Carry none of the pictures over; write out the complete data exactly.

-------- Supplied information

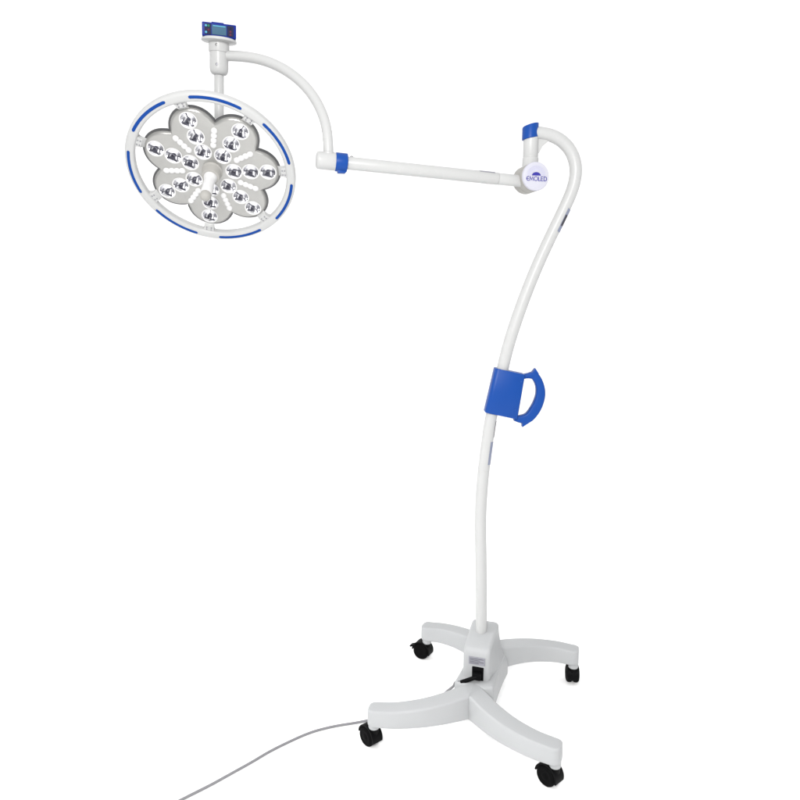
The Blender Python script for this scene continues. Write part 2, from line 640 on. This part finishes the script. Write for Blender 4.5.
def stroke(bm, pts, w, closed=False):
    """flat stroke of width w along a 2D polyline on the badge"""
    n = len(pts)
    L, Rr = [], []
    for i, p in enumerate(pts):
        a = pts[i-1] if (i or closed) else p
        b = pts[(i+1) % n] if (i < n-1 or closed) else p
        d1 = Vector((p[0]-a[0], p[1]-a[1])); d2 = Vector((b[0]-p[0], b[1]-p[1]))
        d1 = d1.normalized() if d1.length > 0 else d2.normalized()
        d2 = d2.normalized() if d2.length > 0 else d1
        m = Vector((-(d1+d2).y, (d1+d2).x)).normalized()
        k = w/2/max(.45, m.dot(Vector((-d1.y, d1.x))))
        L.append((p[0]+m.x*k, p[1]+m.y*k)); Rr.append((p[0]-m.x*k, p[1]-m.y*k))
    top, bot = .0006, -.0008
    q = [[bm.verts.new(FM @ Vector((x, y, h))) for x, y in pl] for pl, h in ((L, top), (Rr, top), (Rr, bot), (L, bot))]
    for i in range(n if closed else n-1):
        j = (i+1) % n
        for a in range(4):
            b = (a+1) % 4
            bm.faces.new((q[a][i], q[a][j], q[b][j], q[b][i]))
    if not closed:
        bm.faces.new([q[a][0] for a in range(4)]); bm.faces.new([q[a][-1] for a in range(4)][::-1])


LH = .0118
LW = .00165
x0 = -.0320
y0 = -.0132


def arc2(cx, cy, rx, ry, a0, a1, n=14):
    return [(cx+rx*math.cos(R(a0+(a1-a0)*k/n)), cy+ry*math.sin(R(a0+(a1-a0)*k/n))) for k in range(n+1)]


bm = bmesh.new()
h2 = LH/2
stroke(bm, arc2(x0+.0070, y0+h2, .0062, h2, 75, 285), LW); stroke(bm, [(x0+.0008, y0+h2), (x0+.0082, y0+h2)], LW)             # E
x = x0+.0108
stroke(bm, [(x, y0-.0006), (x+.0012, y0+LH), (x+.0055, y0+.0022), (x+.0098, y0+LH), (x+.0110, y0-.0006)], LW)                # M
x = x0+.0242
stroke(bm, arc2(x+.0062, y0+h2, .0060, h2, 0, 345, 23), LW, True)                                                             # O
x = x0+.0388
stroke(bm, [(x, y0+LH+.0006), (x, y0), (x+.0058, y0)], LW)                                                                    # L
x = x0+.0468
stroke(bm, [(x+.0064, y0+LH), (x, y0+LH), (x, y0), (x+.0066, y0)], LW); stroke(bm, [(x, y0+h2), (x+.0058, y0+h2)], LW)        # E
x = x0+.0562
stroke(bm, [(x, y0), (x, y0+LH), (x+.0028, y0+LH)] + arc2(x+.0028, y0+h2, .0058, h2, 80, -80, 12) + [(x+.0028, y0)], LW, True)   # D
finish('lettering', bm, M_LOGO, badge, 30)


# ---- sprung arm
def arm(t, dz=0):
    return DC + ADIR*t + Vector((0, 0, -.011 + .064*t + dz))


bm = bmesh.new()
rod(bm, arm(.030), arm(.105), .0172, 40, .001)
rod(bm, arm(.1056), arm(.575), .0180, 40, .001)
sarm = finish('support_arm', bm, M_WHITE, lamp)
bm = bmesh.new()
lathe(bm, [(.0042, 0), (.0042, .0022), (.003, .0036), (.001, .0040)], arm(.548, .0174), (0, 0, 1), 16)
finish('arm_screw', bm, M_STEEL, sarm)
bm = bmesh.new()
ax_ = (arm(.2)-arm(.1)).normalized()
x_ = AX
z_ = ax_.cross(x_).normalized()
if z_.z < 0: z_ = -z_
loops = []
for t in (.118, .165):
    p = arm(t)
    loop = []
    for r in (.0182, .0187):
        rr = [p+(x_*math.sin(R(a))+z_*math.cos(R(a)))*r for a in range(-20, 52, 8)]
        loop += rr if r < .0184 else rr[::-1]
    loops.append(loop)
rings(bm, loops)
finish('arm_label', bm, M_GRAY, sarm)
# end joint and blue sleeve
bm = bmesh.new()
a0, a1 = arm(.594), arm(.650)
lathe(bm, [(.0240, 0), (.0247, .0015), (.0247, .046), (.0240, .051), (.0215, .0545), (.016, .0565), (.002, .0575)], a0, a1-a0, 48)
lathe(bm, [(.0160, 0), (.0175, .0265), (.0160, .0275)], (-.482, -.128, 1.801), (-.01, 0, 1), 36)
ej = finish('elbow_joint', bm, M_WHITE, lamp)
bm = bmesh.new()
a0, a1 = arm(.561), arm(.5955)
LL = (a1-a0).length
lathe(bm, [(.0225, 0), (.0255, .0008), (.0262, .003), (.0262, LL-.003), (.0255, LL-.0008), (.0225, LL)], a0, a1-a0, 48)
prism(bm, [(-.0125, -.0075), (.0115, -.0075), (.0115, .0020), (.0095, .0042), (-.0105, .0042), (-.0125, .0020)], .020,
      frame(arm(.578, -.0262), ADIR, (0, 0, -1)), .0015)
finish('blue_sleeve', bm, M_BLUE, ej)

# ---- curved arm up to the head column
arc = [(-.482, -.128, 1.800), (-.4815, -.129, 1.829), (-.484, -.125, 1.886), (-.501, -.112, 1.944), (-.534, -.095, 2.0), (-.580, -.078, 2.047), (-.633, -.065, 2.081), (-.693, -.055, 2.103), (-.770, -.05, 2.1115), (-.803, -.05, 2.1115)]
bm = bmesh.new()
tube(bm, arc, .0142, 32, .012, 8)
finish('curved_arm', bm, M_WHITE, lamp)

# ---- head column, control console
CX = lambda z: -.8015 + .072*(z-2.12)          # the column leans slightly
up = Vector((.072, -.13, 1)).normalized()
c0 = Vector((CX(2.060), -.043, 2.060))
bm = bmesh.new()
lathe(bm, [(.0150, 0), (.0195, .001), (.0235, .005), (.0258, .011), (.0265, .018), (.0265, .060), (.0285, .0608), (.0290, .063), (.0290, .084), (.0315, .086),
           (.0475, .087), (.0495, .0885), (.0495, .0925), (.0475, .095), (.02, .096)], c0, up, 56)
col = finish('head_column', bm, M_WHITE, lamp)
for h, r, m in ((.022, .0265, M_SCREW), (.072, .0290, M_STEEL)):
    bm = bmesh.new()
    p = c0+up*h+Vector((0, -r+.0008, 0))
    lathe(bm, [(.0034, 0), (.0034, .0020), (.002, .0026)], p, (0, -1, 0), 16)
    finish('set_screw', bm, m, col)
bm = bmesh.new()
rod(bm, c0-up*.205, c0+up*.004, .0138, 32)
finish('head_stem', bm, M_WHITE, lamp)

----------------

■ Exercise result ■
The Blender Python script for this scene continues. Write part 2, from line 640 on. This part finishes the script. Write for Blender 4.5.
def stroke(bm, pts, w, closed=False):
    """flat stroke of width w along a 2D polyline on the badge"""
    n = len(pts)
    L, Rr = [], []
    for i, p in enumerate(pts):
        a = pts[i-1] if (i or closed) else p
        b = pts[(i+1) % n] if (i < n-1 or closed) else p
        d1 = Vector((p[0]-a[0], p[1]-a[1])); d2 = Vector((b[0]-p[0], b[1]-p[1]))
        d1 = d1.normalized() if d1.length > 0 else d2.normalized()
        d2 = d2.normalized() if d2.length > 0 else d1
        m = Vector((-(d1+d2).y, (d1+d2).x)).normalized()
        k = w/2/max(.45, m.dot(Vector((-d1.y, d1.x))))
        L.append((p[0]+m.x*k, p[1]+m.y*k)); Rr.append((p[0]-m.x*k, p[1]-m.y*k))
    top, bot = .0006, -.0008
    q = [[bm.verts.new(FM @ Vector((x, y, h))) for x, y in pl] for pl, h in ((L, top), (Rr, top), (Rr, bot), (L, bot))]
    for i in range(n if closed else n-1):
        j = (i+1) % n
        for a in range(4):
            b = (a+1) % 4
            bm.faces.new((q[a][i], q[a][j], q[b][j], q[b][i]))
    if not closed:
        bm.faces.new([q[a][0] for a in range(4)]); bm.faces.new([q[a][-1] for a in range(4)][::-1])


LH = .0118
LW = .00165
x0 = -.0320
y0 = -.0132


def arc2(cx, cy, rx, ry, a0, a1, n=14):
    return [(cx+rx*math.cos(R(a0+(a1-a0)*k/n)), cy+ry*math.sin(R(a0+(a1-a0)*k/n))) for k in range(n+1)]


bm = bmesh.new()
h2 = LH/2
stroke(bm, arc2(x0+.0070, y0+h2, .0062, h2, 75, 285), LW); stroke(bm, [(x0+.0008, y0+h2), (x0+.0082, y0+h2)], LW)             # E
x = x0+.0108
stroke(bm, [(x, y0-.0006), (x+.0012, y0+LH), (x+.0055, y0+.0022), (x+.0098, y0+LH), (x+.0110, y0-.0006)], LW)                # M
x = x0+.0242
stroke(bm, arc2(x+.0062, y0+h2, .0060, h2, 0, 345, 23), LW, True)                                                             # O
x = x0+.0388
stroke(bm, [(x, y0+LH+.0006), (x, y0), (x+.0058, y0)], LW)                                                                    # L
x = x0+.0468
stroke(bm, [(x+.0064, y0+LH), (x, y0+LH), (x, y0), (x+.0066, y0)], LW); stroke(bm, [(x, y0+h2), (x+.0058, y0+h2)], LW)        # E
x = x0+.0562
stroke(bm, [(x, y0), (x, y0+LH), (x+.0028, y0+LH)] + arc2(x+.0028, y0+h2, .0058, h2, 80, -80, 12) + [(x+.0028, y0)], LW, True)   # D
finish('lettering', bm, M_LOGO, badge, 30)


# ---- sprung arm
def arm(t, dz=0):
    return DC + ADIR*t + Vector((0, 0, -.011 + .064*t + dz))


bm = bmesh.new()
rod(bm, arm(.030), arm(.105), .0172, 40, .001)
rod(bm, arm(.1056), arm(.575), .0180, 40, .001)
sarm = finish('support_arm', bm, M_WHITE, lamp)
bm = bmesh.new()
lathe(bm, [(.0042, 0), (.0042, .0022), (.003, .0036), (.001, .0040)], arm(.548, .0174), (0, 0, 1), 16)
finish('arm_screw', bm, M_STEEL, sarm)
bm = bmesh.new()
ax_ = (arm(.2)-arm(.1)).normalized()
x_ = AX
z_ = ax_.cross(x_).normalized()
if z_.z < 0: z_ = -z_
loops = []
for t in (.118, .165):
    p = arm(t)
    loop = []
    for r in (.0182, .0187):
        rr = [p+(x_*math.sin(R(a))+z_*math.cos(R(a)))*r for a in range(-20, 52, 8)]
        loop += rr if r < .0184 else rr[::-1]
    loops.append(loop)
rings(bm, loops)
finish('arm_label', bm, M_GRAY, sarm)
# end joint and blue sleeve
bm = bmesh.new()
a0, a1 = arm(.594), arm(.650)
lathe(bm, [(.0240, 0), (.0247, .0015), (.0247, .046), (.0240, .051), (.0215, .0545), (.016, .0565), (.002, .0575)], a0, a1-a0, 48)
lathe(bm, [(.0160, 0), (.0175, .0265), (.0160, .0275)], (-.482, -.128, 1.801), (-.01, 0, 1), 36)
ej = finish('elbow_joint', bm, M_WHITE, lamp)
bm = bmesh.new()
a0, a1 = arm(.561), arm(.5955)
LL = (a1-a0).length
lathe(bm, [(.0225, 0), (.0255, .0008), (.0262, .003), (.0262, LL-.003), (.0255, LL-.0008), (.0225, LL)], a0, a1-a0, 48)
prism(bm, [(-.0125, -.0075), (.0115, -.0075), (.0115, .0020), (.0095, .0042), (-.0105, .0042), (-.0125, .0020)], .020,
      frame(arm(.578, -.0262), ADIR, (0, 0, -1)), .0015)
finish('blue_sleeve', bm, M_BLUE, ej)

# ---- curved arm up to the head column
arc = [(-.482, -.128, 1.800), (-.4815, -.129, 1.829), (-.484, -.125, 1.886), (-.501, -.112, 1.944), (-.534, -.095, 2.0), (-.580, -.078, 2.047), (-.633, -.065, 2.081), (-.693, -.055, 2.103), (-.770, -.05, 2.1115), (-.803, -.05, 2.1115)]
bm = bmesh.new()
tube(bm, arc, .0142, 32, .012, 8)
finish('curved_arm', bm, M_WHITE, lamp)

# ---- head column, control console
CX = lambda z: -.8015 + .072*(z-2.12)          # the column leans slightly
up = Vector((.072, -.13, 1)).normalized()
c0 = Vector((CX(2.060), -.043, 2.060))
bm = bmesh.new()
lathe(bm, [(.0150, 0), (.0195, .001), (.0235, .005), (.0258, .011), (.0265, .018), (.0265, .060), (.0285, .0608), (.0290, .063), (.0290, .084), (.0315, .086),
           (.0475, .087), (.0495, .0885), (.0495, .0925), (.0475, .095), (.02, .096)], c0, up, 56)
col = finish('head_column', bm, M_WHITE, lamp)
for h, r, m in ((.022, .0265, M_SCREW), (.072, .0290, M_STEEL)):
    bm = bmesh.new()
    p = c0+up*h+Vector((0, -r+.0008, 0))
    lathe(bm, [(.0034, 0), (.0034, .0020), (.002, .0026)], p, (0, -1, 0), 16)
    finish('set_screw', bm, m, col)
bm = bmesh.new()
rod(bm, c0-up*.205, c0+up*.004, .0138, 32)
finish('head_stem', bm, M_WHITE, lamp)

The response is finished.